** Start **
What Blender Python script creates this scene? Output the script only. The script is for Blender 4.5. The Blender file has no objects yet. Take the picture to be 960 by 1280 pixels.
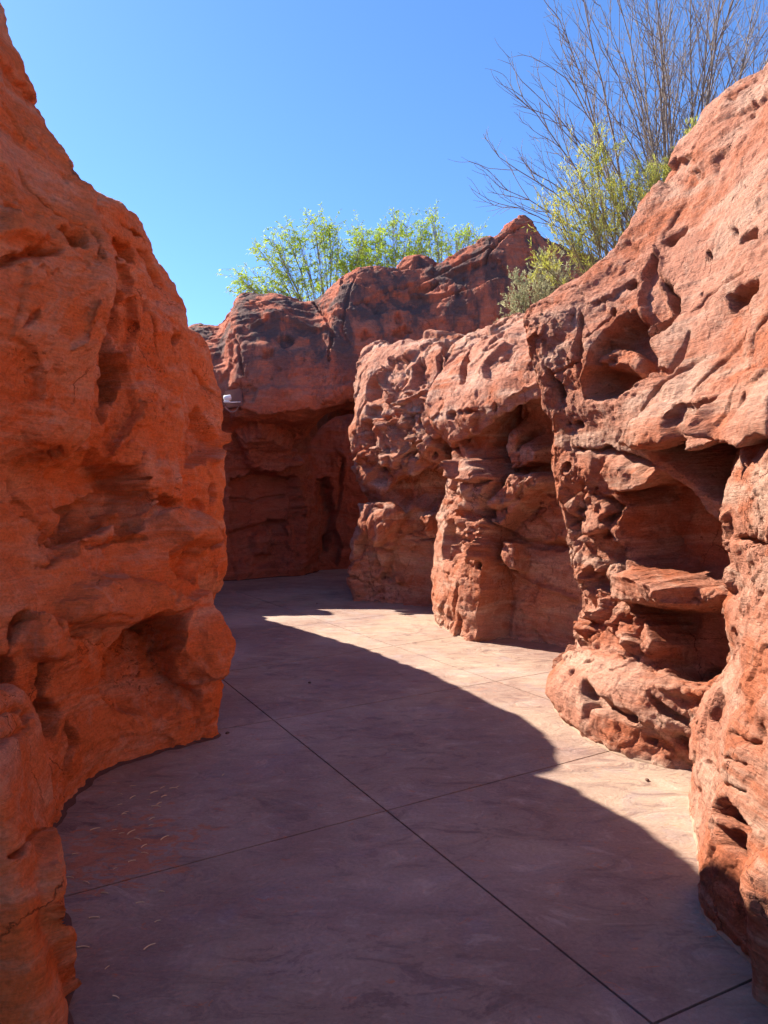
import bpy, bmesh, math, random
import numpy as np
from mathutils import Vector

# ------------------------------------------------------------------ camera
SC = bpy.context.scene
COL = SC.collection
F, CX, HZ, EYE = 888.0, 480.0, 625.0, 1.5        # focal length (px of 960x1280), horizon row, eye height (m)
cam_d = bpy.data.cameras.new("camera")
cam = bpy.data.objects.new("camera", cam_d)
COL.objects.link(cam)
cam_d.sensor_fit = 'VERTICAL'
cam_d.sensor_height = 36.0
cam_d.lens = 36.0 * F / 1280.0
cam_d.shift_y = -(640.0 - HZ) / 1280.0
cam_d.clip_start = 0.05
cam_d.clip_end = 2000
cam.location = (0, 0, EYE)
cam.rotation_euler = (math.radians(90), 0, 0)
SC.camera = cam

# ------------------------------------------------------------------ sky, sun, exposure
SUN_EL, SUN_AZ = 41.5, 53.0                      # elevation; degrees to the left of straight ahead
w = bpy.data.worlds.new("World")
SC.world = w
w.use_nodes = True
nt = w.node_tree
bg = nt.nodes["Background"]
sky = nt.nodes.new("ShaderNodeTexSky")
sky.sky_type = 'NISHITA'
sky.sun_disc = False
sky.sun_elevation = math.radians(SUN_EL)
sky.sun_rotation = math.radians(-SUN_AZ)
sky.altitude = 600
sky.air_density = 1.0
sky.dust_density = 0.3
sky.ozone_density = 2.5
tint = nt.nodes.new("ShaderNodeMix"); tint.data_type = 'RGBA'; tint.blend_type = 'MULTIPLY'
tint.inputs[0].default_value = 1.0
tint.inputs[7].default_value = (0.227, 0.322, 0.44, 1)          # clear desert air: a deeper blue
nt.links.new(sky.outputs[0], tint.inputs[6])
nt.links.new(tint.outputs[2], bg.inputs[0])
bg.inputs[1].default_value = 0.105
sl = bpy.data.lights.new("sun", 'SUN')
sl.energy = 2.7
sl.angle = math.radians(0.5)
sl.color = (1.0, 0.90, 0.76)
sun = bpy.data.objects.new("sun", sl)
COL.objects.link(sun)
az, el = math.radians(SUN_AZ), math.radians(SUN_EL)
S = Vector((-math.sin(az) * math.cos(el), math.cos(az) * math.cos(el), math.sin(el)))
sun.rotation_euler = S.to_track_quat('Z', 'Y').to_euler()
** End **
* **WHAT THE TASK ASKS**
Reproduce only the lines from the beginning of the data through the line that contains "SC.camera = cam", both included, and please drop the pictures.

* **REPLY TO THE EXERCISE**
What Blender Python script creates this scene? Output the script only. The script is for Blender 4.5. The Blender file has no objects yet. Take the picture to be 960 by 1280 pixels.
import bpy, bmesh, math, random
import numpy as np
from mathutils import Vector

# ------------------------------------------------------------------ camera
SC = bpy.context.scene
COL = SC.collection
F, CX, HZ, EYE = 888.0, 480.0, 625.0, 1.5        # focal length (px of 960x1280), horizon row, eye height (m)
cam_d = bpy.data.cameras.new("camera")
cam = bpy.data.objects.new("camera", cam_d)
COL.objects.link(cam)
cam_d.sensor_fit = 'VERTICAL'
cam_d.sensor_height = 36.0
cam_d.lens = 36.0 * F / 1280.0
cam_d.shift_y = -(640.0 - HZ) / 1280.0
cam_d.clip_start = 0.05
cam_d.clip_end = 2000
cam.location = (0, 0, EYE)
cam.rotation_euler = (math.radians(90), 0, 0)
SC.camera = cam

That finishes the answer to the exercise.